§ **Dataset section**:
■ ■ ■ ■
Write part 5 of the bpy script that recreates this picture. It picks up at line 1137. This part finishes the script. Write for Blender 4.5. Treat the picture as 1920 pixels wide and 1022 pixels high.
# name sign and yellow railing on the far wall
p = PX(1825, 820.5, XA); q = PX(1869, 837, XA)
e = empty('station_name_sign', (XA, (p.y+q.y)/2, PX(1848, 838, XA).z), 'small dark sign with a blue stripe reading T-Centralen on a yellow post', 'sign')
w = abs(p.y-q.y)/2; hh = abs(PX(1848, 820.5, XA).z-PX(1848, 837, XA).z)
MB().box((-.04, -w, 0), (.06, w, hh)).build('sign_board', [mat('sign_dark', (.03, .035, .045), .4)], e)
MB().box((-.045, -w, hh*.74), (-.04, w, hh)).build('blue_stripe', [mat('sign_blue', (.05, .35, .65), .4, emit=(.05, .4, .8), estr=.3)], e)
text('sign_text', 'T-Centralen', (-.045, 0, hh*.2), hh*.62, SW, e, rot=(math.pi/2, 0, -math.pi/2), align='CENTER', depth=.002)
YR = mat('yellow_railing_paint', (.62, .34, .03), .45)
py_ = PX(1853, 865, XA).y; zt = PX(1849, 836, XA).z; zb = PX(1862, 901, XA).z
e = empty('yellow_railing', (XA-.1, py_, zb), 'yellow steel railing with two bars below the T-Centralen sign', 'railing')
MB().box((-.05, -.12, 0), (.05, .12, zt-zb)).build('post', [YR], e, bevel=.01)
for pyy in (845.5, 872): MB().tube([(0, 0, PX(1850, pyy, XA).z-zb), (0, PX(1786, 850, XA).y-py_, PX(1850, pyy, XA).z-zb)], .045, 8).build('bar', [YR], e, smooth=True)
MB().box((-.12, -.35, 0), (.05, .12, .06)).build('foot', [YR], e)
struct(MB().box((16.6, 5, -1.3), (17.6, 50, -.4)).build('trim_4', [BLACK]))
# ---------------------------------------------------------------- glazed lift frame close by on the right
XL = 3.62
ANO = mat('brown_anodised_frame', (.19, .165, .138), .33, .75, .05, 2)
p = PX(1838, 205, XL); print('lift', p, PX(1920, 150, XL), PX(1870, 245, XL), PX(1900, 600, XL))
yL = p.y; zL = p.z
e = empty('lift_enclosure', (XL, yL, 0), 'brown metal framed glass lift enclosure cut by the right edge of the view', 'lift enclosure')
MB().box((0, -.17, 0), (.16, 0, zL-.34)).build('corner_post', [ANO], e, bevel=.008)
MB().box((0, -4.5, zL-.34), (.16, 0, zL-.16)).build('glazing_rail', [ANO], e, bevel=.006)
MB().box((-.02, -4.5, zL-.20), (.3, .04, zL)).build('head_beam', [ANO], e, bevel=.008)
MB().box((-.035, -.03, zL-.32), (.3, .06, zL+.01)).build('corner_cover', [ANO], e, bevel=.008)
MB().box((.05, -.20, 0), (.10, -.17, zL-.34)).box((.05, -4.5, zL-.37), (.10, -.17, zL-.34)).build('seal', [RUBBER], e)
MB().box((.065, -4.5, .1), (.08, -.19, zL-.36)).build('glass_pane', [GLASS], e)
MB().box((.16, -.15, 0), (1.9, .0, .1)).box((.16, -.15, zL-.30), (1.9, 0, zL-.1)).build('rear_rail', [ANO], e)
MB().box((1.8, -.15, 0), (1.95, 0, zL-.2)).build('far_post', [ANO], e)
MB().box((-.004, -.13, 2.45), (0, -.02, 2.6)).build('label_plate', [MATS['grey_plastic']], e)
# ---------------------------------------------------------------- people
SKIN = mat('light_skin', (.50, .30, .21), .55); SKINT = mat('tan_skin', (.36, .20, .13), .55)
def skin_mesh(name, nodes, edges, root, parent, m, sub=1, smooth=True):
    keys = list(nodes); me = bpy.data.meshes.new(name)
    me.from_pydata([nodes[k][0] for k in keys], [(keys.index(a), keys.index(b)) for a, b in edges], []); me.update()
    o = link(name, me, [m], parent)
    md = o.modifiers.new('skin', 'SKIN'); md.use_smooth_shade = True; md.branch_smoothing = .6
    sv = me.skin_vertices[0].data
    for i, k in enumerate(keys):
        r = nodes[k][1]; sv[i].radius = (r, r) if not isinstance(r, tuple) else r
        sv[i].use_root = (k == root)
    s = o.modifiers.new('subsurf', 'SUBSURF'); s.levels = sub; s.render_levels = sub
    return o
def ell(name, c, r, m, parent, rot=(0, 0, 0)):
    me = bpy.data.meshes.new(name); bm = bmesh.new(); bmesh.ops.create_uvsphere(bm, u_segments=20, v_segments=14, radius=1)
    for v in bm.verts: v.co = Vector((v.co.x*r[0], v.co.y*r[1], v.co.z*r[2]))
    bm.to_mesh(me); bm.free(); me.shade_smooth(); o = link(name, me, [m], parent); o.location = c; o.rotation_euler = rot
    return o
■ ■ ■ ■
§ **Exercise aim**:
Retype the data exactly as given.

§ **Complete response**:
Write part 5 of the bpy script that recreates this picture. It picks up at line 1137. This part finishes the script. Write for Blender 4.5. Treat the picture as 1920 pixels wide and 1022 pixels high.
# name sign and yellow railing on the far wall
p = PX(1825, 820.5, XA); q = PX(1869, 837, XA)
e = empty('station_name_sign', (XA, (p.y+q.y)/2, PX(1848, 838, XA).z), 'small dark sign with a blue stripe reading T-Centralen on a yellow post', 'sign')
w = abs(p.y-q.y)/2; hh = abs(PX(1848, 820.5, XA).z-PX(1848, 837, XA).z)
MB().box((-.04, -w, 0), (.06, w, hh)).build('sign_board', [mat('sign_dark', (.03, .035, .045), .4)], e)
MB().box((-.045, -w, hh*.74), (-.04, w, hh)).build('blue_stripe', [mat('sign_blue', (.05, .35, .65), .4, emit=(.05, .4, .8), estr=.3)], e)
text('sign_text', 'T-Centralen', (-.045, 0, hh*.2), hh*.62, SW, e, rot=(math.pi/2, 0, -math.pi/2), align='CENTER', depth=.002)
YR = mat('yellow_railing_paint', (.62, .34, .03), .45)
py_ = PX(1853, 865, XA).y; zt = PX(1849, 836, XA).z; zb = PX(1862, 901, XA).z
e = empty('yellow_railing', (XA-.1, py_, zb), 'yellow steel railing with two bars below the T-Centralen sign', 'railing')
MB().box((-.05, -.12, 0), (.05, .12, zt-zb)).build('post', [YR], e, bevel=.01)
for pyy in (845.5, 872): MB().tube([(0, 0, PX(1850, pyy, XA).z-zb), (0, PX(1786, 850, XA).y-py_, PX(1850, pyy, XA).z-zb)], .045, 8).build('bar', [YR], e, smooth=True)
MB().box((-.12, -.35, 0), (.05, .12, .06)).build('foot', [YR], e)
struct(MB().box((16.6, 5, -1.3), (17.6, 50, -.4)).build('trim_4', [BLACK]))
# ---------------------------------------------------------------- glazed lift frame close by on the right
XL = 3.62
ANO = mat('brown_anodised_frame', (.19, .165, .138), .33, .75, .05, 2)
p = PX(1838, 205, XL); print('lift', p, PX(1920, 150, XL), PX(1870, 245, XL), PX(1900, 600, XL))
yL = p.y; zL = p.z
e = empty('lift_enclosure', (XL, yL, 0), 'brown metal framed glass lift enclosure cut by the right edge of the view', 'lift enclosure')
MB().box((0, -.17, 0), (.16, 0, zL-.34)).build('corner_post', [ANO], e, bevel=.008)
MB().box((0, -4.5, zL-.34), (.16, 0, zL-.16)).build('glazing_rail', [ANO], e, bevel=.006)
MB().box((-.02, -4.5, zL-.20), (.3, .04, zL)).build('head_beam', [ANO], e, bevel=.008)
MB().box((-.035, -.03, zL-.32), (.3, .06, zL+.01)).build('corner_cover', [ANO], e, bevel=.008)
MB().box((.05, -.20, 0), (.10, -.17, zL-.34)).box((.05, -4.5, zL-.37), (.10, -.17, zL-.34)).build('seal', [RUBBER], e)
MB().box((.065, -4.5, .1), (.08, -.19, zL-.36)).build('glass_pane', [GLASS], e)
MB().box((.16, -.15, 0), (1.9, .0, .1)).box((.16, -.15, zL-.30), (1.9, 0, zL-.1)).build('rear_rail', [ANO], e)
MB().box((1.8, -.15, 0), (1.95, 0, zL-.2)).build('far_post', [ANO], e)
MB().box((-.004, -.13, 2.45), (0, -.02, 2.6)).build('label_plate', [MATS['grey_plastic']], e)
# ---------------------------------------------------------------- people
SKIN = mat('light_skin', (.50, .30, .21), .55); SKINT = mat('tan_skin', (.36, .20, .13), .55)
def skin_mesh(name, nodes, edges, root, parent, m, sub=1, smooth=True):
    keys = list(nodes); me = bpy.data.meshes.new(name)
    me.from_pydata([nodes[k][0] for k in keys], [(keys.index(a), keys.index(b)) for a, b in edges], []); me.update()
    o = link(name, me, [m], parent)
    md = o.modifiers.new('skin', 'SKIN'); md.use_smooth_shade = True; md.branch_smoothing = .6
    sv = me.skin_vertices[0].data
    for i, k in enumerate(keys):
        r = nodes[k][1]; sv[i].radius = (r, r) if not isinstance(r, tuple) else r
        sv[i].use_root = (k == root)
    s = o.modifiers.new('subsurf', 'SUBSURF'); s.levels = sub; s.render_levels = sub
    return o
def ell(name, c, r, m, parent, rot=(0, 0, 0)):
    me = bpy.data.meshes.new(name); bm = bmesh.new(); bmesh.ops.create_uvsphere(bm, u_segments=20, v_segments=14, radius=1)
    for v in bm.verts: v.co = Vector((v.co.x*r[0], v.co.y*r[1], v.co.z*r[2]))
    bm.to_mesh(me); bm.free(); me.shade_smooth(); o = link(name, me, [m], parent); o.location = c; o.rotation_euler = rot
    return o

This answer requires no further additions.